▸ **Dataset extract**:
□ □ □ □ □

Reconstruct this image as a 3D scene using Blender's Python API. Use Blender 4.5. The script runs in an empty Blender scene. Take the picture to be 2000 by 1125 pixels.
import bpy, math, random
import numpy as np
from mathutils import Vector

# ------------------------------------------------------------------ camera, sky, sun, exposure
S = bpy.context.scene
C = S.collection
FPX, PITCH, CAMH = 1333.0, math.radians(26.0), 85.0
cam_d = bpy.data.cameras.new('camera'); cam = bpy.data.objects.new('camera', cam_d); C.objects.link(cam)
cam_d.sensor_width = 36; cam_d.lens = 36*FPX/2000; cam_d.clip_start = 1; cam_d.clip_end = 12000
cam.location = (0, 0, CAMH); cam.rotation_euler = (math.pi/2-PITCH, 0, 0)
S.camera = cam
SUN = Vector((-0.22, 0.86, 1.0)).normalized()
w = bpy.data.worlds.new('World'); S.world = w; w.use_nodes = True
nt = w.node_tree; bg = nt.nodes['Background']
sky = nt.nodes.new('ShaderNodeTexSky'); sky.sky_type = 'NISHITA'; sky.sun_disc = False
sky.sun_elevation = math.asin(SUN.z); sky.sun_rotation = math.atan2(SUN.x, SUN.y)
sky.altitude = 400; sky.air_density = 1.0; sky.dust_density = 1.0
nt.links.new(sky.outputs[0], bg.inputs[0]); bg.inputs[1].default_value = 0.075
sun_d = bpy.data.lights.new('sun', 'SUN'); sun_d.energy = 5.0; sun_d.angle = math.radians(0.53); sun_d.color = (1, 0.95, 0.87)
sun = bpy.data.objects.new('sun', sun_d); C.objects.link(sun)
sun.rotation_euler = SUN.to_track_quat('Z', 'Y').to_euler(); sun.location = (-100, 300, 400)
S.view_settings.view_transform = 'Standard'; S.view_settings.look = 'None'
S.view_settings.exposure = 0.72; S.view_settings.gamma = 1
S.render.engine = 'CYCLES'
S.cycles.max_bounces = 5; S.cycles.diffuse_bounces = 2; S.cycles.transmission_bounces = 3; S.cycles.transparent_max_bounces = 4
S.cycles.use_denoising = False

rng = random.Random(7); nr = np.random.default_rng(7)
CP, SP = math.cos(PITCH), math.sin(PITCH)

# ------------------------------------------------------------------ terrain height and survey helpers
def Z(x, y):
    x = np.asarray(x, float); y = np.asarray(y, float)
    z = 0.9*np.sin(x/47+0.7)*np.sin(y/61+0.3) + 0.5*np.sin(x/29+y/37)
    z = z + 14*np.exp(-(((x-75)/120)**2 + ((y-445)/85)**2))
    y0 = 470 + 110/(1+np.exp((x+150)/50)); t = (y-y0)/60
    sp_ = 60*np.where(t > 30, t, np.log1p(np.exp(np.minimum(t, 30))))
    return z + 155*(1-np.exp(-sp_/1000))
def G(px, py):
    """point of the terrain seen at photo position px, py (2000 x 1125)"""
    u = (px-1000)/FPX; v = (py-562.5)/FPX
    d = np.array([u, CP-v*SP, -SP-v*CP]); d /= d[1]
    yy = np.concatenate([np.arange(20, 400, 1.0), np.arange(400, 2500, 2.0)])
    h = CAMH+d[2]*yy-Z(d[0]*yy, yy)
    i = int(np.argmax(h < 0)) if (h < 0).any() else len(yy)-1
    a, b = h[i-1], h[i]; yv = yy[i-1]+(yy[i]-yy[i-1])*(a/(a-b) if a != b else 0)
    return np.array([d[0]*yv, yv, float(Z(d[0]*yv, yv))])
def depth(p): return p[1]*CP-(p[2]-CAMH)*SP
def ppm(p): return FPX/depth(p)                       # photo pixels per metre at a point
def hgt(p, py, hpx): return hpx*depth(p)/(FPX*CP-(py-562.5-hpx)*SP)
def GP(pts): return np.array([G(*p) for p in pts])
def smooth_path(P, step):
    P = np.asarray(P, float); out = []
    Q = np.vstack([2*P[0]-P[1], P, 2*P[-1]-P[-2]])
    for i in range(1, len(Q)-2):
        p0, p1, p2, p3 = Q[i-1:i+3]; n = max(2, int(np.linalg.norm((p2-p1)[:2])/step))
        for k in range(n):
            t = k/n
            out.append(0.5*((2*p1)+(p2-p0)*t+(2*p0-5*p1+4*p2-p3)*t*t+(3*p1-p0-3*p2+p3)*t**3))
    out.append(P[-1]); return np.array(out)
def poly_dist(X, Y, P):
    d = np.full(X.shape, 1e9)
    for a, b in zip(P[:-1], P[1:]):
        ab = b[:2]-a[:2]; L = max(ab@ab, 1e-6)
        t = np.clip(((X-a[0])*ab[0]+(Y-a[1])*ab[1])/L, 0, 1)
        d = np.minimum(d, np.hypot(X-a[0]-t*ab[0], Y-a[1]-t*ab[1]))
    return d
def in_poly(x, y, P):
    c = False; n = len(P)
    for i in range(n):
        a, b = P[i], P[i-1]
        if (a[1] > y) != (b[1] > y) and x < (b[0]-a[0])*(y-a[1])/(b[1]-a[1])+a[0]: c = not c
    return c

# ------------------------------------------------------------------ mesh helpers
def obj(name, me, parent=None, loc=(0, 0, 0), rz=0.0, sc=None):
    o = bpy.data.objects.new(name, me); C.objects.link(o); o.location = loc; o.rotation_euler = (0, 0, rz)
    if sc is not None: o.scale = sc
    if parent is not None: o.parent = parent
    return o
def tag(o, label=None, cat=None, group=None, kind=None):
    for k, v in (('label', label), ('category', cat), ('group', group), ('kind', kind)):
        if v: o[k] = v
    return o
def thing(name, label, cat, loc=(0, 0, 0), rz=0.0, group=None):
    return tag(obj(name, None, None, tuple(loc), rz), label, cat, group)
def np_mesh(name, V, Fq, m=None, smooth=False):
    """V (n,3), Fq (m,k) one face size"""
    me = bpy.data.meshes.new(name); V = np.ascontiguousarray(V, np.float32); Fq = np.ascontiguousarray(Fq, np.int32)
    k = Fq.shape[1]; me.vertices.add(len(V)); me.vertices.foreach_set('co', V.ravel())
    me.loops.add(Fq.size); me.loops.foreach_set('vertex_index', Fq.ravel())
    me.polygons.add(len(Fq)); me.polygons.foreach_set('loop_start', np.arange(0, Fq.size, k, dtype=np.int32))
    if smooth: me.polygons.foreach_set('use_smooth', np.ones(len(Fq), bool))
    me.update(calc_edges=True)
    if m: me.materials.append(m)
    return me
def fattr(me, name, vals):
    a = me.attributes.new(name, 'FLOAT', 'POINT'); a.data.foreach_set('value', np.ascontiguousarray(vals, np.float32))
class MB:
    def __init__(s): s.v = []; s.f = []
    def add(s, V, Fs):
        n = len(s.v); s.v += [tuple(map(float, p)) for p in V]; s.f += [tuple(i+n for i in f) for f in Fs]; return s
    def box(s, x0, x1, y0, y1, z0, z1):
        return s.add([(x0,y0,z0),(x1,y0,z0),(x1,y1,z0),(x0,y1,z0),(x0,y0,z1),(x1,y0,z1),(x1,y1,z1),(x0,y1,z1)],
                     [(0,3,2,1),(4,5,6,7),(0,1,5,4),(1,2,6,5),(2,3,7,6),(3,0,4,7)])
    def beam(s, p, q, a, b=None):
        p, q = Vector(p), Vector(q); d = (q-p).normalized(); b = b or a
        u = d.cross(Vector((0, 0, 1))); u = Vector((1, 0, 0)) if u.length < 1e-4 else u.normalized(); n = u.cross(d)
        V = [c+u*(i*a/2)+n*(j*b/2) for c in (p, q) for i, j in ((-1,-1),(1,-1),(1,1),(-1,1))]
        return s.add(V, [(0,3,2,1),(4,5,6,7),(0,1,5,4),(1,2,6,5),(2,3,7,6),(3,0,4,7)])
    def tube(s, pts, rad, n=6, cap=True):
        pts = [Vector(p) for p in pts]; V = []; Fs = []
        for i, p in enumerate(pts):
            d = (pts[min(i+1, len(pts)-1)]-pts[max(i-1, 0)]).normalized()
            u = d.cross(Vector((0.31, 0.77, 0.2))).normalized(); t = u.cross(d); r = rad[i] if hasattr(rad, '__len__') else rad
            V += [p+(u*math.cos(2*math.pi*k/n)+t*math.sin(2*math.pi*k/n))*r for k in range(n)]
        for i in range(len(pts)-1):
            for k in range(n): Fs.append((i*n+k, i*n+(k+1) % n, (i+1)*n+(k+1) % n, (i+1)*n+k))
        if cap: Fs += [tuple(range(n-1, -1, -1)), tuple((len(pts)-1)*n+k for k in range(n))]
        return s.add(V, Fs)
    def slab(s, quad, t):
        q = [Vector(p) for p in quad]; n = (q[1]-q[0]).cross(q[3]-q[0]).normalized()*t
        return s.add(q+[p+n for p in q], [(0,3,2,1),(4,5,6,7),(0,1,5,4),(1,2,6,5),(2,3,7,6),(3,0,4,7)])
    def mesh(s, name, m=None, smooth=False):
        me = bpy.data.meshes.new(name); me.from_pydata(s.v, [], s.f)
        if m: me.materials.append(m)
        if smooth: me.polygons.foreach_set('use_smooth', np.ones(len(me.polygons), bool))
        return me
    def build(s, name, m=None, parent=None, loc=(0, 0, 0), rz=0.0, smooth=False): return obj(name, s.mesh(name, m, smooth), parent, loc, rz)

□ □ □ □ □

▸ **What you will do**:
Copy every line of the data that holds the string "scene".

▸ **Expected answer**:
Reconstruct this image as a 3D scene using Blender's Python API. Use Blender 4.5. The script runs in an empty Blender scene. Take the picture to be 2000 by 1125 pixels.
S = bpy.context.scene